** Provided material **

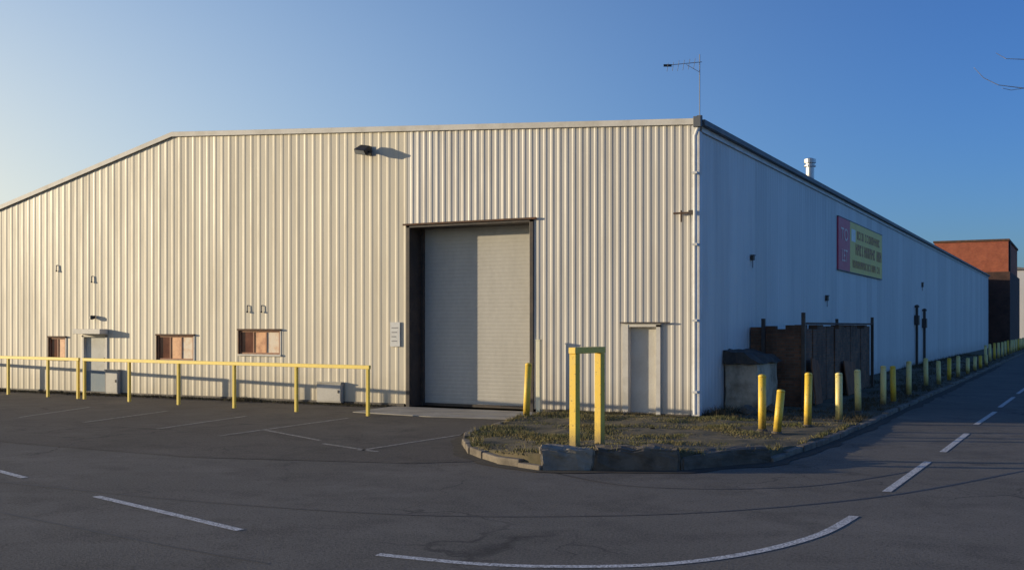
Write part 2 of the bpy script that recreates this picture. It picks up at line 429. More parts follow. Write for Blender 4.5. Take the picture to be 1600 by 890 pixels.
# grass blades
def inside(x, y):
    poly = ring; c = False; j = len(poly)-1
    for i in range(len(poly)):
        if (poly[i].y > y) != (poly[j].y > y) and x < (poly[j].x-poly[i].x)*(y-poly[i].y)/(poly[j].y-poly[i].y)+poly[i].x: c = not c
        j = i
    return c
def blades(mb, x, y, z, hmax):
    for _ in range(4):
        a = random.uniform(0, 6.28); hh = hmax*random.uniform(.4, 1); w = random.uniform(.005, .010); lean = random.uniform(.2, 1.3)*hh
        bx = x+random.uniform(-.05, .05); by = y+random.uniform(-.05, .05); ca, sa = math.cos(a), math.sin(a); lb_ = random.uniform(0, 6.28)
        mb.add([(bx-ca*w, by-sa*w, z-.01), (bx+ca*w, by+sa*w, z-.01), (bx+math.cos(lb_)*lean, by+math.sin(lb_)*lean, z+hh)], [(0, 1, 2)])
gm = MB(); k = 0
while k < 5600:
    x = random.uniform(-3.4, 3.5); y = random.uniform(-9.2, 0)
    if not inside(x, y): continue
    d = mnoise.noise(Vector((x*.9, y*.9, 5)))-max(0, x-.8)*.14
    if d < random.uniform(-.35, .4): continue
    blades(gm, x, y, hgt(x, y), .03+.10*max(0, d+.15)); k += 1
for p in bp:   # tufts overgrowing the kerb
    if random.random() < .45 and p.y < -.5:
        q = c0.lerp(p, random.uniform(.955, .985))
        for _ in range(random.randint(3, 9)): blades(gm, q.x+random.uniform(-.08, .08), q.y+random.uniform(-.08, .08), hgt(q.x, q.y), random.uniform(.06, .15))
tag(gm.build('grass', M['grass']), 'patchy dry grass growing on the corner verge', 'grass', kind='stuff')
wm = MB()
for _ in range(6800):
    y = 60*random.random()**1.6; x = random.uniform(.05, 3.5)
    d = mnoise.noise(Vector((x*.9, y*.5, 5)))
    if d < random.uniform(-.6, .3): continue
    blades(wm, x, y, hgt(x, y), .06+.16*max(0, d+.2)+(.15 if x < .6 else 0))
for _ in range(3200):
    x = random.uniform(-27, -.2)
    if -8.1 < x < -3.7: continue
    d = mnoise.noise(Vector((x*.8, 2, 1)))
    y = -random.random()**2*.55-.05
    blades(wm, x, y, .03 if x < -3.5 else hgt(x, y), .05+.16*max(0, d))
tag(wm.build('weeds', M['weed']), 'low dark weeds growing along the foot of the warehouse walls', 'weeds', kind='stuff')

# ------------------------------------------------------------------ warehouse
LEN = 84.7; XL = -32.0; XR = -15.9
def roofz(x):
    s = -x
    return 6.7+1.0*s/15.9 if s < 15.9 else 7.7-.233*(s-15.9)
wh = thing('warehouse', 'large pale ribbed metal warehouse with a low gable and tall roller shutter door', 'warehouse')
def rect(px0, px1, py0, py1):
    x0 = WF(px0, py0)[0]; x1 = WF(px1, py0)[0]; xm = (px0+px1)/2
    return x0, x1, WF(xm, py1)[1], WF(xm, py0)[1]
win = [rect(375, 438, 516, 553), rect(247, 303, 524, 562), rect(78, 103, 527, 560)]
sd = rect(130, 167, 524, 618); sd = (sd[0], sd[1], .1, sd[3])
big = (WF(637, 500)[0], WF(833, 500)[0], 0.0, 4.68)
pd = (-1.72, -.92, .1, 2.13)
opens = win+[sd, big, pd]

def clad(mb, a0, a1, prof, pitch, topf, bot, ops, fn):
    br = []
    a = a0
    while a < a1:
        for o, d in prof:
            if a0 <= a+o <= a1: br.append((a+o, d))
        a += pitch
    def dep(u):
        w = (u-a0) % pitch
        for i in range(len(prof)):
            o0, d0 = prof[i]; o1, d1 = prof[i+1] if i+1 < len(prof) else (pitch, prof[0][1])
            if o0 <= w <= o1+1e-9: return d0+(d1-d0)*(w-o0)/max(1e-6, o1-o0)
        return prof[0][1]
    ed = [a0, a1]
    for o in ops:
        for u in o[:2]:
            if a0 < u < a1: ed.append(u)
    br += [(u, dep(u)) for u in ed]
    br = sorted(set(br))
    for i in range(len(br)-1):
        (u0, d0), (u1, d1) = br[i], br[i+1]
        if u1-u0 < 1e-5: continue
        um = (u0+u1)/2
        segs = []; z = bot
        for o in sorted([o for o in ops if o[0] < um < o[1]], key=lambda o: o[2]):
            if o[2] > z: segs.append((z, o[2]))
            z = o[3]
        segs.append((z, None))
        for z0, z1 in segs:
            za = z1 if z1 is not None else topf(u0); zb = z1 if z1 is not None else topf(u1)
            mb.add([fn(u0, d0, z0), fn(u1, d1, z0), fn(u1, d1, zb), fn(u0, d0, za)], [(0, 1, 2, 3)])
ff = lambda u, d, z: (u, -d, z)
pr_r = [(0, 0), (.072, 0), (.108, .0115), (.155, .0115)]
pr_l = [(0, 0), (.10, 0), (.14, .008), (.19, .008), (.23, .0)]
mb = MB(); clad(mb, -7.74, -.04, pr_r, .19, lambda u: roofz(u)-.03, .09, opens, ff)
front_r = mb.build('front_cladding', M['clad_right'], wh); front_r['label'] = 'close ribbed grey beige cladding around the roller shutter'
mb = MB(); clad(mb, XL, -7.74, pr_l, .27, lambda u: roofz(u)-.03, .09, opens, ff)
front_l = mb.build('front_cladding', M['clad_left'], wh); front_l['label'] = 'wide ribbed cream cladding on the left of the front, warmed with painted sun glow'
mb = MB(); clad(mb, .04, LEN, [(0, 0), (.11, 0), (.15, .012), (.21, .012)], .25, lambda u: 6.66, .05, [], lambda u, d, z: (d, u, z))
mb.build('side_cladding', M['clad_side'], wh)
mb = MB().add([(XL, .02, 0), (XL, LEN, 0), (XL, LEN, roofz(XL)), (XL, .02, roofz(XL))], [(3, 2, 1, 0)])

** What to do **
Reproduce the full material exactly, excluding the pictures.

** The response **
Write part 2 of the bpy script that recreates this picture. It picks up at line 429. More parts follow. Write for Blender 4.5. Take the picture to be 1600 by 890 pixels.
# grass blades
def inside(x, y):
    poly = ring; c = False; j = len(poly)-1
    for i in range(len(poly)):
        if (poly[i].y > y) != (poly[j].y > y) and x < (poly[j].x-poly[i].x)*(y-poly[i].y)/(poly[j].y-poly[i].y)+poly[i].x: c = not c
        j = i
    return c
def blades(mb, x, y, z, hmax):
    for _ in range(4):
        a = random.uniform(0, 6.28); hh = hmax*random.uniform(.4, 1); w = random.uniform(.005, .010); lean = random.uniform(.2, 1.3)*hh
        bx = x+random.uniform(-.05, .05); by = y+random.uniform(-.05, .05); ca, sa = math.cos(a), math.sin(a); lb_ = random.uniform(0, 6.28)
        mb.add([(bx-ca*w, by-sa*w, z-.01), (bx+ca*w, by+sa*w, z-.01), (bx+math.cos(lb_)*lean, by+math.sin(lb_)*lean, z+hh)], [(0, 1, 2)])
gm = MB(); k = 0
while k < 5600:
    x = random.uniform(-3.4, 3.5); y = random.uniform(-9.2, 0)
    if not inside(x, y): continue
    d = mnoise.noise(Vector((x*.9, y*.9, 5)))-max(0, x-.8)*.14
    if d < random.uniform(-.35, .4): continue
    blades(gm, x, y, hgt(x, y), .03+.10*max(0, d+.15)); k += 1
for p in bp:   # tufts overgrowing the kerb
    if random.random() < .45 and p.y < -.5:
        q = c0.lerp(p, random.uniform(.955, .985))
        for _ in range(random.randint(3, 9)): blades(gm, q.x+random.uniform(-.08, .08), q.y+random.uniform(-.08, .08), hgt(q.x, q.y), random.uniform(.06, .15))
tag(gm.build('grass', M['grass']), 'patchy dry grass growing on the corner verge', 'grass', kind='stuff')
wm = MB()
for _ in range(6800):
    y = 60*random.random()**1.6; x = random.uniform(.05, 3.5)
    d = mnoise.noise(Vector((x*.9, y*.5, 5)))
    if d < random.uniform(-.6, .3): continue
    blades(wm, x, y, hgt(x, y), .06+.16*max(0, d+.2)+(.15 if x < .6 else 0))
for _ in range(3200):
    x = random.uniform(-27, -.2)
    if -8.1 < x < -3.7: continue
    d = mnoise.noise(Vector((x*.8, 2, 1)))
    y = -random.random()**2*.55-.05
    blades(wm, x, y, .03 if x < -3.5 else hgt(x, y), .05+.16*max(0, d))
tag(wm.build('weeds', M['weed']), 'low dark weeds growing along the foot of the warehouse walls', 'weeds', kind='stuff')

# ------------------------------------------------------------------ warehouse
LEN = 84.7; XL = -32.0; XR = -15.9
def roofz(x):
    s = -x
    return 6.7+1.0*s/15.9 if s < 15.9 else 7.7-.233*(s-15.9)
wh = thing('warehouse', 'large pale ribbed metal warehouse with a low gable and tall roller shutter door', 'warehouse')
def rect(px0, px1, py0, py1):
    x0 = WF(px0, py0)[0]; x1 = WF(px1, py0)[0]; xm = (px0+px1)/2
    return x0, x1, WF(xm, py1)[1], WF(xm, py0)[1]
win = [rect(375, 438, 516, 553), rect(247, 303, 524, 562), rect(78, 103, 527, 560)]
sd = rect(130, 167, 524, 618); sd = (sd[0], sd[1], .1, sd[3])
big = (WF(637, 500)[0], WF(833, 500)[0], 0.0, 4.68)
pd = (-1.72, -.92, .1, 2.13)
opens = win+[sd, big, pd]

def clad(mb, a0, a1, prof, pitch, topf, bot, ops, fn):
    br = []
    a = a0
    while a < a1:
        for o, d in prof:
            if a0 <= a+o <= a1: br.append((a+o, d))
        a += pitch
    def dep(u):
        w = (u-a0) % pitch
        for i in range(len(prof)):
            o0, d0 = prof[i]; o1, d1 = prof[i+1] if i+1 < len(prof) else (pitch, prof[0][1])
            if o0 <= w <= o1+1e-9: return d0+(d1-d0)*(w-o0)/max(1e-6, o1-o0)
        return prof[0][1]
    ed = [a0, a1]
    for o in ops:
        for u in o[:2]:
            if a0 < u < a1: ed.append(u)
    br += [(u, dep(u)) for u in ed]
    br = sorted(set(br))
    for i in range(len(br)-1):
        (u0, d0), (u1, d1) = br[i], br[i+1]
        if u1-u0 < 1e-5: continue
        um = (u0+u1)/2
        segs = []; z = bot
        for o in sorted([o for o in ops if o[0] < um < o[1]], key=lambda o: o[2]):
            if o[2] > z: segs.append((z, o[2]))
            z = o[3]
        segs.append((z, None))
        for z0, z1 in segs:
            za = z1 if z1 is not None else topf(u0); zb = z1 if z1 is not None else topf(u1)
            mb.add([fn(u0, d0, z0), fn(u1, d1, z0), fn(u1, d1, zb), fn(u0, d0, za)], [(0, 1, 2, 3)])
ff = lambda u, d, z: (u, -d, z)
pr_r = [(0, 0), (.072, 0), (.108, .0115), (.155, .0115)]
pr_l = [(0, 0), (.10, 0), (.14, .008), (.19, .008), (.23, .0)]
mb = MB(); clad(mb, -7.74, -.04, pr_r, .19, lambda u: roofz(u)-.03, .09, opens, ff)
front_r = mb.build('front_cladding', M['clad_right'], wh); front_r['label'] = 'close ribbed grey beige cladding around the roller shutter'
mb = MB(); clad(mb, XL, -7.74, pr_l, .27, lambda u: roofz(u)-.03, .09, opens, ff)
front_l = mb.build('front_cladding', M['clad_left'], wh); front_l['label'] = 'wide ribbed cream cladding on the left of the front, warmed with painted sun glow'
mb = MB(); clad(mb, .04, LEN, [(0, 0), (.11, 0), (.15, .012), (.21, .012)], .25, lambda u: 6.66, .05, [], lambda u, d, z: (d, u, z))
mb.build('side_cladding', M['clad_side'], wh)
mb = MB().add([(XL, .02, 0), (XL, LEN, 0), (XL, LEN, roofz(XL)), (XL, .02, roofz(XL))], [(3, 2, 1, 0)])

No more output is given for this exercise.